> REQUIREMENTS: Every line in the data below from the one containing "were 1200x750 pixels." down to the one containing "R=math.radians", both included, must be retyped exactly; no other line is to appear.

> RECORDED INFORMATION:
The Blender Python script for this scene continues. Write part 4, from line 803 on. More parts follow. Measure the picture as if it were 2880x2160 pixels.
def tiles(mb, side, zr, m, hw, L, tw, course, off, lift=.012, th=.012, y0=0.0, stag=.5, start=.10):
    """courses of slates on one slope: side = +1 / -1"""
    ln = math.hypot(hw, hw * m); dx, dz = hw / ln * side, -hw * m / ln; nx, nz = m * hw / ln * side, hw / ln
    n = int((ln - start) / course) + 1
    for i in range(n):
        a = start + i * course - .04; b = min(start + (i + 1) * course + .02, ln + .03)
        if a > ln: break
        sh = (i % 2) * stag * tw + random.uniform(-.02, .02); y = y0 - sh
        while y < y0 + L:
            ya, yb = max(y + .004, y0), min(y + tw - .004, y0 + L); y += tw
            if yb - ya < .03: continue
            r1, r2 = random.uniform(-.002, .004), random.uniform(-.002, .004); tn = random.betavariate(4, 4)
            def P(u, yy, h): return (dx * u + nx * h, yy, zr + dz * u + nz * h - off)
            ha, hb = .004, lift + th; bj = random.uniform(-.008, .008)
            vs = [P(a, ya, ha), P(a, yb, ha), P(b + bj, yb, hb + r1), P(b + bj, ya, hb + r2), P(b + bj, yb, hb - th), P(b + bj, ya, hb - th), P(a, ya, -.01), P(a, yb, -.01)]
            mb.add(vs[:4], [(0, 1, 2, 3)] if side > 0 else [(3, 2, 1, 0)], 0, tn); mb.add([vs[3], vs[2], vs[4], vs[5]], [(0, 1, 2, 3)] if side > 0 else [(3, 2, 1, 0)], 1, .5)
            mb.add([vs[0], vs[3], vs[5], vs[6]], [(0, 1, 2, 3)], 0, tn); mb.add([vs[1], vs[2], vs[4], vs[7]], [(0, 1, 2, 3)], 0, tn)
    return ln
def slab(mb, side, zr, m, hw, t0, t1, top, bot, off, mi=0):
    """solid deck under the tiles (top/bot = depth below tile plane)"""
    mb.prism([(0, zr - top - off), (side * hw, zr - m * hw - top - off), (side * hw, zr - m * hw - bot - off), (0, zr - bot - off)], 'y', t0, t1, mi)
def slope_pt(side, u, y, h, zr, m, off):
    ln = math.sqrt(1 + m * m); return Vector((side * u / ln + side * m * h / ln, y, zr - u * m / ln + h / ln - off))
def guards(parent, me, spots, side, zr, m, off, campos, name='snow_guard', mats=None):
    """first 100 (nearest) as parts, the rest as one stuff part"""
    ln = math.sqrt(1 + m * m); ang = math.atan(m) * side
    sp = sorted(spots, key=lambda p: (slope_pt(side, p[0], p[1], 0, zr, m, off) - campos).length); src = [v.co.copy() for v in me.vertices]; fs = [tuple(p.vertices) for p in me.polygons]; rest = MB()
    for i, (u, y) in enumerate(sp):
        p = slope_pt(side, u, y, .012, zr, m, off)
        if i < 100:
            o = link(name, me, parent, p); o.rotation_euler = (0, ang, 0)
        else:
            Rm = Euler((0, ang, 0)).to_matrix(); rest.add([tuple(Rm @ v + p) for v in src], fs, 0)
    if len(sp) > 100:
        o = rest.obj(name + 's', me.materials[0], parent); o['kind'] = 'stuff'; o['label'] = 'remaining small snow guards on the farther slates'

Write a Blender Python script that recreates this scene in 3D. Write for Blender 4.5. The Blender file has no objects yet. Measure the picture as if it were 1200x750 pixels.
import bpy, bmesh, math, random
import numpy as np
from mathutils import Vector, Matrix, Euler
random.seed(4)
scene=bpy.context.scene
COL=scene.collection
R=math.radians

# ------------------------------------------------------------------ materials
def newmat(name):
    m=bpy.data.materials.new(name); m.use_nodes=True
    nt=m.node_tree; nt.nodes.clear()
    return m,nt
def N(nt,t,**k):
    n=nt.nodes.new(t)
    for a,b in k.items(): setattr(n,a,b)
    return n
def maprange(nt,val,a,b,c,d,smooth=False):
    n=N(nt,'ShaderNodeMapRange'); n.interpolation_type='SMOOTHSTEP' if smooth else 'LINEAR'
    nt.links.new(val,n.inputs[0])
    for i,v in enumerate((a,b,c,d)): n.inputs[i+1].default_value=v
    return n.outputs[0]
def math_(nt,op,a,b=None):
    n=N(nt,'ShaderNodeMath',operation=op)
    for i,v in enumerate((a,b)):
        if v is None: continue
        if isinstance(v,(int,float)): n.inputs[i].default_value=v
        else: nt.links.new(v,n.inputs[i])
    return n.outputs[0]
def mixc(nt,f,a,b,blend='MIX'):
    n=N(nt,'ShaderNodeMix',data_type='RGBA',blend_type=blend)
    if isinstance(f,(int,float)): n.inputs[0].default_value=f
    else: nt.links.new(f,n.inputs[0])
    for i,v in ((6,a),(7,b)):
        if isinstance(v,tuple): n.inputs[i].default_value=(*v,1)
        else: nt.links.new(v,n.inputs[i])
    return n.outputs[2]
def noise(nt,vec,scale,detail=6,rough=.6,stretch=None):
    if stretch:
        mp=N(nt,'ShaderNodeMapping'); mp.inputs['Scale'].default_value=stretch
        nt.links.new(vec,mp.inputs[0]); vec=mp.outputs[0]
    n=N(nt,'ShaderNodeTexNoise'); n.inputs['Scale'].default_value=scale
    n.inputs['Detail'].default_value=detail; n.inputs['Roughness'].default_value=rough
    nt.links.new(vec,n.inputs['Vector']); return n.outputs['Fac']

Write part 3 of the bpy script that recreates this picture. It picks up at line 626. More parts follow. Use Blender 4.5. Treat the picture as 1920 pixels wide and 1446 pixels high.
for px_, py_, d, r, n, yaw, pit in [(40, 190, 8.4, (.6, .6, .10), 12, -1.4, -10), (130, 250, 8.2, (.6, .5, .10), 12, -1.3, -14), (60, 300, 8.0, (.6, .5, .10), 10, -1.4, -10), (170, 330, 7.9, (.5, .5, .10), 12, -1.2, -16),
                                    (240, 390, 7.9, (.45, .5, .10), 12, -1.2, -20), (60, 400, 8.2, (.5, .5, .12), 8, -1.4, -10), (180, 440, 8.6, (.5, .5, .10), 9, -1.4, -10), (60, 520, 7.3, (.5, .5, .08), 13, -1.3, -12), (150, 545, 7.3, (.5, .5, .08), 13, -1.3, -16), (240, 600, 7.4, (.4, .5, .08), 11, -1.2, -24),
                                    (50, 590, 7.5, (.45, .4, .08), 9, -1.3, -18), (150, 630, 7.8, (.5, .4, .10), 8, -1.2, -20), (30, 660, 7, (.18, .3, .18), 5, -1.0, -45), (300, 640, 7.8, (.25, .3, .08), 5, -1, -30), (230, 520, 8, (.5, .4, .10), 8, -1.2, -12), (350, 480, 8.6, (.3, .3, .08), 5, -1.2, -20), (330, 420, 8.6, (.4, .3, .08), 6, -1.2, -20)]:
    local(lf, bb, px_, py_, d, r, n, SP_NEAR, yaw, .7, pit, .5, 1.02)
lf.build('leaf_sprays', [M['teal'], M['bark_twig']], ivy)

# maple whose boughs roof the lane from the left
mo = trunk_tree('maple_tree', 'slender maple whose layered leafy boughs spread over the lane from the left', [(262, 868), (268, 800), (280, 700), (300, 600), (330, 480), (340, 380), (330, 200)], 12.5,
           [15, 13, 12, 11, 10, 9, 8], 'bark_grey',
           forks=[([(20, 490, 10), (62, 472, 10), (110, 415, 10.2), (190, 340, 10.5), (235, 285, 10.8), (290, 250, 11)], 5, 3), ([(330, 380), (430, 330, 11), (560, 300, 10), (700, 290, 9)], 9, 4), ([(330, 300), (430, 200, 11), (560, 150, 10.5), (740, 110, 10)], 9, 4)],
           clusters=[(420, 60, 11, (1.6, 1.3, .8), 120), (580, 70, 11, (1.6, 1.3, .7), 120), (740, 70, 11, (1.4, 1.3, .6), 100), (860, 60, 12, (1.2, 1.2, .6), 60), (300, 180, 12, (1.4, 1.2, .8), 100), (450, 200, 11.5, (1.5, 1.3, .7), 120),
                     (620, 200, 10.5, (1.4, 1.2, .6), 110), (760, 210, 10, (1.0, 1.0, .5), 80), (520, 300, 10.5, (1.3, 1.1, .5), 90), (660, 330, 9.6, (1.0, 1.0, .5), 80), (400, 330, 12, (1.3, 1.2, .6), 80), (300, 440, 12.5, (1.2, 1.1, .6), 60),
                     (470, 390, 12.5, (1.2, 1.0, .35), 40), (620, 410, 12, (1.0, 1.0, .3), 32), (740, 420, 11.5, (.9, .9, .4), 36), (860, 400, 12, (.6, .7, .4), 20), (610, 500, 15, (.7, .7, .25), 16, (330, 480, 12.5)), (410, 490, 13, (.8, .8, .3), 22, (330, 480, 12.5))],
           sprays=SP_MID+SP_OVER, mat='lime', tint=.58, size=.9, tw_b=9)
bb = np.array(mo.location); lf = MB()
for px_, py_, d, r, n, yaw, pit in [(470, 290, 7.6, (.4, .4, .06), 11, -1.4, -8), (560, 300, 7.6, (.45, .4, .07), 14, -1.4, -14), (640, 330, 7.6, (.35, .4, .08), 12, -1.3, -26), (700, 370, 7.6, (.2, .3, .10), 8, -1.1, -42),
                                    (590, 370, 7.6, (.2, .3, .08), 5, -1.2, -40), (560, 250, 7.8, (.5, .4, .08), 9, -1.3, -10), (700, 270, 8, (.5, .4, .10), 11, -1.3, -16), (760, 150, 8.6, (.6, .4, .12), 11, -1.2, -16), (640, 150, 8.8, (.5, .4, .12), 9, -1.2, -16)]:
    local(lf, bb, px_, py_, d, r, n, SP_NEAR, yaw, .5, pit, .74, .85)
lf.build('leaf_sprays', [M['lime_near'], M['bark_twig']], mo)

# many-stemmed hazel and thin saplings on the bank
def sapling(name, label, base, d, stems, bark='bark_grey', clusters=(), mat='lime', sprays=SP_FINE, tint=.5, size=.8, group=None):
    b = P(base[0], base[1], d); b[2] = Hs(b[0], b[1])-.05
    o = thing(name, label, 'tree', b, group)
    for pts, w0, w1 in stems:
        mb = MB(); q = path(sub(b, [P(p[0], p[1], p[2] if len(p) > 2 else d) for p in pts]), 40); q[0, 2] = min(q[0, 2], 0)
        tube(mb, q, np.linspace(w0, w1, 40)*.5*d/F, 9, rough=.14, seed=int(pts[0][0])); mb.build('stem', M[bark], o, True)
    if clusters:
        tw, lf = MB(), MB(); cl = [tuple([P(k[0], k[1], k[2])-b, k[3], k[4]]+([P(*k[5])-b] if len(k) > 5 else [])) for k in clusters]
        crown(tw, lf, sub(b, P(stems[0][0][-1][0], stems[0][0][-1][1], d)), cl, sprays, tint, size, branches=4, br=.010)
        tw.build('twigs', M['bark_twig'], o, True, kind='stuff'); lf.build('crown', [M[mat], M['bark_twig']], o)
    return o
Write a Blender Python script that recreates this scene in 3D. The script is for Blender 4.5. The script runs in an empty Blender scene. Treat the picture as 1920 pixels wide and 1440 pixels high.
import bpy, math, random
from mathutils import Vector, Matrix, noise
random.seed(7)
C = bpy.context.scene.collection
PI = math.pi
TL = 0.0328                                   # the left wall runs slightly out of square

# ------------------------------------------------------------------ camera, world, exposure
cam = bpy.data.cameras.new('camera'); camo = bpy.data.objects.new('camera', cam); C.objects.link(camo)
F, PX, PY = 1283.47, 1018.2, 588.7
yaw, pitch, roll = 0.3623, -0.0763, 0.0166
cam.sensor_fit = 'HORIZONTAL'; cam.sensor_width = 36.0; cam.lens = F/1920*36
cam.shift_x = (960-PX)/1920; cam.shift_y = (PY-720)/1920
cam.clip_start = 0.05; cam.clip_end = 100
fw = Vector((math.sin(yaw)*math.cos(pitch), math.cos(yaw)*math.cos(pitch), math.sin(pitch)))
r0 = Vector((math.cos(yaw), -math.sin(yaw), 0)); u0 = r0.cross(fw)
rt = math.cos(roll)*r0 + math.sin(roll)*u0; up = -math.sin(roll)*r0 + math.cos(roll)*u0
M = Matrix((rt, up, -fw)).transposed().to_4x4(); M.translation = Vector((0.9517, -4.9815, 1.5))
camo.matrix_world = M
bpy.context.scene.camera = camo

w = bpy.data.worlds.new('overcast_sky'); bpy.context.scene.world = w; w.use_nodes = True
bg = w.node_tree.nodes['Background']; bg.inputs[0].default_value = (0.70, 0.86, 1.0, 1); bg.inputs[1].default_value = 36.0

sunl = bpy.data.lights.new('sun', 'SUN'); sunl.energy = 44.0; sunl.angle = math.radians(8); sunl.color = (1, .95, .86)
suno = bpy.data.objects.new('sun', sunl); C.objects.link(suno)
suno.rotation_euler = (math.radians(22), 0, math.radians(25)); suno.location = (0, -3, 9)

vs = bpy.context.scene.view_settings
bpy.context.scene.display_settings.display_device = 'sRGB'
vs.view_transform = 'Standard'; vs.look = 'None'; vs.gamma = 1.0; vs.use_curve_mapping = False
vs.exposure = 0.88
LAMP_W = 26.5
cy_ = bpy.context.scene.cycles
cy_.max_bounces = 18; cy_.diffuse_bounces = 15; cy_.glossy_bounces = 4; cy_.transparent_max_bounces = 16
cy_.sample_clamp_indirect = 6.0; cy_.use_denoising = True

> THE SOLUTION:
Write a Blender Python script that recreates this scene in 3D. Write for Blender 4.5. The Blender file has no objects yet. Measure the picture as if it were 1200x750 pixels.
import bpy, bmesh, math, random
import numpy as np
from mathutils import Vector, Matrix, Euler
random.seed(4)
scene=bpy.context.scene
COL=scene.collection
R=math.radians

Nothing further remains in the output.